Seit diese Hannah Arendt-Biographie 1982, sieben Jahre nach Arendts Tod, erstmals erschien, ist eine neue Generation von Lesern herangewachsen. Diese neue Generation organisiert Antikriegsdemonstrationen heute per Handy und E-Mail. Sie lernt in einer Welt politisch zu denken und zu handeln, die sich grundlegend von der Welt unterscheidet, in der Arendt lebte – auch wenn sie aus ihr hervorgegangen ist. Würde ich die Biographie heute verfassen, dann wäre diese neue Welt mein Arbeitskontext, und ich würde versuchen, die »Neuankömmlinge« miteinzubeziehen – jene Leser, aus deren Wahrnehmung die Ereignisse um die letzte Jahrhundertmitte, die für Arendts Politikverständnis so entscheidend waren, zu einer fernen Vergangenheit gehören und denen die Welt nach dem Zusammenbruch der Sowjetunion die einzige Welt zu sein scheint, die es zu ergründen gilt.

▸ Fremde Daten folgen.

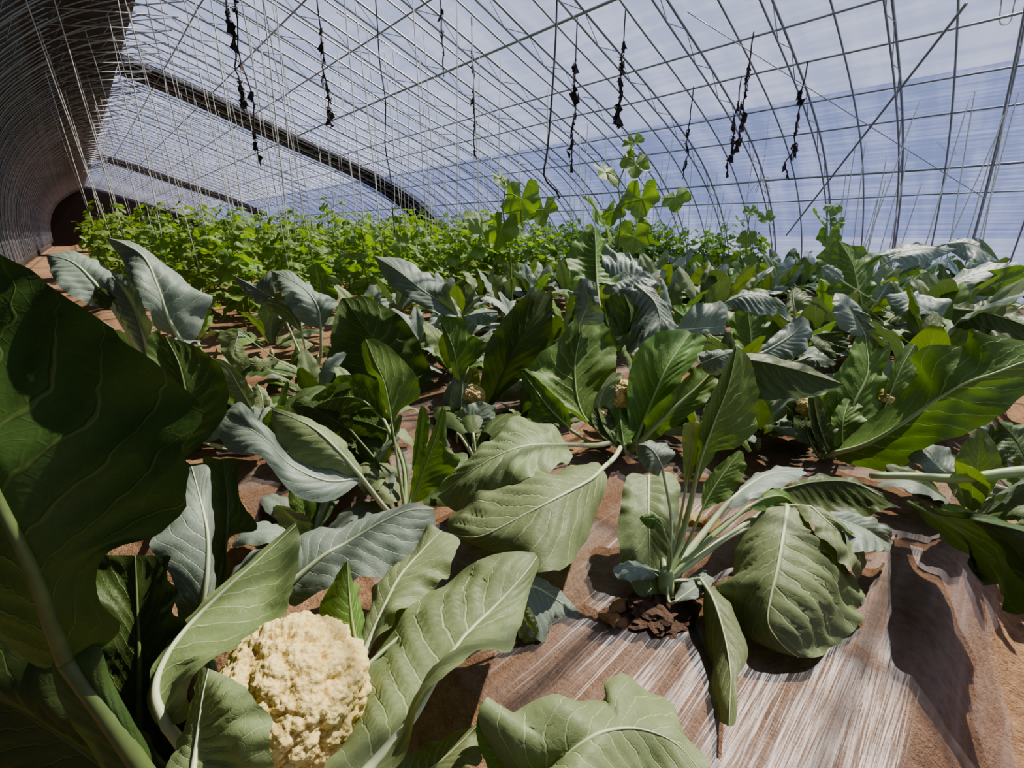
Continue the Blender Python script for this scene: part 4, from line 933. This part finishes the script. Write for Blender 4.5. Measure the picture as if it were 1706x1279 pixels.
# pale loose strings along the south side
for q in range(26):
    a = W(rnd.uniform(1000, 1700), rnd.uniform(200, 280), 5.5); 
    x = rnd.uniform(6.2, 7.6); y = rnd.uniform(.0, 5.0); z1 = roof_z(x) - .08
    o = link('trellis_string', rnd.choice(sm), M['string'], None, (x - rnd.uniform(0, .35), y, .2)); o.scale = (1, 1, z1 - .1)
    o.rotation_euler = (rnd.uniform(-.12, .12), rnd.uniform(0.0, .12), 0)
    tag(o, 'loose pale string hanging in front of the blue skirt film', 'string', 'south side strings')

# ------------------------------------------------------------------ fallen and dried leaves
def fallen(x, y, size, mat, label, cat, seed, name, rot=0, lift=.012, group=None):
    c = WZ(x, y, 0); c[2] = ground_z(c[0], c[1]) + lift
    V, Fc, uv, mm, pp = wild_leaf(rot, size, size * .6, R(20), R(-20), seed, nv=18, nu=5, base=(0, 0, 0), pet=.1, fold=.3, ruf=.3, puff=.12)
    V = np.asarray(V); V[:, 2] -= V[:, 2].min()
    o = link(name, mesh(name, V, Fc, uv), M[mat], None, c); tag(o, label, cat, group)
for a in ((1545, 838, .16, 'leaf_yellow', 'large yellowed fallen leaf on the plastic film at the right', 'fallen leaf', 1, 'fallen_leaf', .3),
          (1600, 850, .12, 'leaf_yellow', 'smaller yellow-green fallen leaf beside the large yellowed one', 'fallen leaf', 2, 'fallen_leaf', 5.9),
          (1195, 880, .13, 'leaf_yellow', 'yellowed fallen leaf behind the young plant stalks', 'fallen leaf', 3, 'fallen_leaf', 2.0),
          (1190, 910, .10, 'leaf_dry', 'tan dried leaf right of the young plant stem', 'dried leaf', 6, 'dry_leaf', .5),
          (668, 838, .10, 'leaf_dry', 'pale tan dried leaf lying left of the serrated green leaf', 'dried leaf', 4, 'dry_leaf', 1.0),
          (1052, 1003, .07, 'leaf_dry', 'crumpled brown dried leaf left of the young plant stem, rear one', 'dried leaf', 5, 'dry_leaf', 3.0),
          (1056, 1050, .075, 'leaf_dry', 'crumpled brown dried leaf in front of the young plant stem', 'dried leaf', 7, 'dry_leaf', 2.0),
          (1080, 1028, .06, 'leaf_dry', 'dark crumpled dried leaf against the young plant stem', 'dried leaf', 8, 'dry_leaf', 4.0),
          (1130, 1018, .07, 'leaf_dry', 'brown dried leaf right beside the young plant stem', 'dried leaf', 9, 'dry_leaf', .4),
          (705, 770, .12, 'leaf_yellow', 'yellowish fallen leaf on the soil below the middle plant', 'fallen leaf', 11, 'fallen_leaf', 1.2)):
    fallen(*a)
# dug soil around the young plant
c = WZ(1100, 1020, 0); mb = MB(); r_ = random.Random(5); root = None
import bmesh
bm = bmesh.new(); bmesh.ops.create_icosphere(bm, subdivisions=4, radius=1)
for v in bm.verts:
    p = v.co.copy(); h = 1 + .3 * mn.noise(p * 3) + .22 * mn.noise(p * 11) + .15 * mn.noise(p * 26); v.co = Vector((p.x * .075 * h, p.y * .06 * h, p.z * .022 * h))
me = bpy.data.meshes.new('soil_mound'); bm.to_mesh(me); bm.free()
M['dsoil'] = simple('dark_soil', (.13, .08, .055), .95, nscale=90, bump=.8, bdist=.01)
tag(link('soil_mound', me, M['dsoil'], None, (c[0], c[1], ground_z(c[0], c[1]) + .012)), 'dark loose soil in the planting hole of the young plant', 'soil', kind='stuff')

# ------------------------------------------------------------------ light
w = bpy.data.worlds.new('world'); bpy.context.scene.world = w; w.use_nodes = True
nt = w.node_tree; nt.nodes.clear(); g = NT(nt)
out = nt.nodes.new('ShaderNodeOutputWorld'); bg = nt.nodes.new('ShaderNodeBackground')
tc = g.n('ShaderNodeTexCoord'); sp = g.n('ShaderNodeSeparateXYZ'); g.l(tc.outputs['Generated'], sp.inputs[0])
c1 = g.mix(g.sstep(sp.outputs[2], 0.0, .55), (.52, .60, .87), (.60, .67, .91))
g.l(c1, bg.inputs['Color']); bg.inputs['Strength'].default_value = .84
g.l(bg.outputs[0], out.inputs[0])
sl = bpy.data.lights.new('sun', 'SUN'); so = bpy.data.objects.new('sun', sl); C.objects.link(so)
sl.energy = 7.6; sl.angle = R(.6); sl.color = (1.0, .93, .79)
sd = Vector((.62, -.02, .80)).normalized()
so.rotation_euler = sd.to_track_quat('Z', 'Y').to_euler(); so.location = (6, 0, 9)
cy = bpy.context.scene.cycles; cy.max_bounces = 7; cy.diffuse_bounces = 3; cy.glossy_bounces = 3; cy.transmission_bounces = 5
vs = bpy.context.scene.view_settings
vs.view_transform = 'AgX'; vs.look = 'AgX - Medium High Contrast'; vs.exposure = .02
print('background plants', cnt, 'objects', len(C.objects))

Ich habe gelegentlich daran gedacht, Hannah Arendt. Leben, Werk und Zeit zu überarbeiten, um es auf die Gegenwart und auf jüngere Leser zuzuschneiden.[1] Doch immer wieder entschied ich mich dafür, die ursprüngliche Form zu belassen, denn sie stellt Hannah Arendts Leben in jener Welt dar, die sie selbst erlebte, und sie stellt es auf eine Art und Weise dar, wie Arendt und die Welt am Ende ihres Lebens gesehen und beurteilt werden konnten. In meinem ursprünglichen Vorwort schrieb ich: »Die Nachwelt mag auch das Leben beurteilen – der Biograph hat nur darüber zu befinden, ob die Geschichte erzählenswert ist.« Dieser postume Prozess der Beurteilung ihres Lebens hat nun begonnen, und einige dieser Beurteilungen möchte ich hier gerne in Augenschein nehmen. Ich möchte auch jenen Lesern etwas an die Hand geben, die Arendts Sorge um die Welt, ihre »Liebe für die Welt« vielleicht teilen, die aber zu jung sind, um sie persönlich kennengelernt zu haben – Lesern, die so alt sind, wie ich es war, als ich an der New School das Glück hatte, mein philosophisches Promotionsstudium zu beginnen, das ich schließlich unter ihrer Betreuung mit einer Dissertation über ihren Lehrer Karl Jaspers beendete.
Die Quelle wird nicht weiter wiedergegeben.